One old codger (who always comes to stuff like this and complains) was blabbering about toilets. Under the ADA, the flush handle on handicapped toilets has to be located over on the wide side of the stall. This is so a wheelchair-bound person can easily flush it without having to reach way over to the other side and possibly fall down in the pot. This is usually no problem to overcome with a flush valve, since the handle location is a matter of turning the handle to the correct side and making sure it's roughed-in correctly. Tank style toilets, however, have to be special ordered. (Usually, their handles are over on the left side, looking at it head on, and there’s no easy way to fix that in the field.) Now, believe it or not, it has always been possible to special order the handle on the wrong side, and when the ADA kicked in, this became better known to most folks.

But this guy piped up in the middle of the lecture with shock in his voice, “You mean the handle has to be over on the wide side!? How’re you gonna do that with a tank!?” The instructor told him tanks could fitted with a handle on the wrong side, and it was like a demonstration of fire to Og the Caveman. The curmudgeonly Andy Rooney routine might have been cute and charming TEN YEARS AGO, but such a show of blindingly obvious ignorance by someone with a certain reputation in town is just unbelievable.
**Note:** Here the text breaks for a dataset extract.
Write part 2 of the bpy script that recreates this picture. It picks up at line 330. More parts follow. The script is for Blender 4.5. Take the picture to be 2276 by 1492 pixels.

But you can’t really be too hard on him--it seems to be prevalent. I may be more attuned to it since, back at the Bad Place, I was the designated ADA guru, but it’s not hard to walk into a brand new building and immediatly start picking out stuff that’s installed in the wrong place, such as door signs, or that don’t pick up on some of the more subtle parts of the law. Sorta like the Van Halen Brown M&M Contract Rider, one of the best little things to check to see if someone is really serious about compliance is to run your hand over the lever of a mechanical or electrical room door. Under the ADA, dangerous, inaccessible rooms like these are supposed to have some sort of tactile warning surface (gnurling or rough-textured finish) on the lever to alert blind people that the room should not be entered. Most buildings, it’s just not there. And if the brown M&Ms aren’t there, you figure something else isn’t either. (I do this sort of things with doors, too. Carry around a dental mirror, and check the tops of wood doors to see if they’ve been painted. Makes for much awe among painters.)

Anyway, the first presenter showed us a list of stuff that we still miss—handicapped parking in the wrong places and the wrong size and marked wrong, wrong or missing signage, no clearances at doorways—a whole litany of simple stuff. And despite my aversion to lawyers, most of these items are things that, if you are so dim you can’t design it right, you probably deserve to be sued out of existence. Our presenter told us of sharks swimming through parking lots, basically scoping out if there is a correctly done accessible parking lot-to-entrance pathway—if not, they start drawing up the papers. They wouldn’t do it if it weren’t so simple. Maybe if enough people get eaten, they’ll stop swimming with meat chunks around their necks.

OH, almost forgot about lunch for Jim Smith!

Remember when I said vile concoction? It actually wasn’t vile, per se, just really, REALLY disappointing. Styro trays, marked with GK, CAL TURK, CS, SW, CLUB. Hmm. Must be sammiches...pick yer pizen. (I was just glad they kept the California Turkey and the Greek Style on opposite sides of the table.)

I figured that in keeping with the architectural theme, I would take the classical Greek style sandwich, which turned out to be some chicken, weeds, bits of feta cheese and black olives slices, wrapped in a sickly yellow flour tortilla. And a bag of no-name chips. And a tiny cookie. I’ve seen more food in a Lean Cuisine box. And paid a WHOLE sight less for it.

But, it was good enough to keep me from keeling over in the chair. Well, that, and a special guest appearance by Maud Adams, reprising her role as Octopussy!

So, see? Continuing education can be very fun!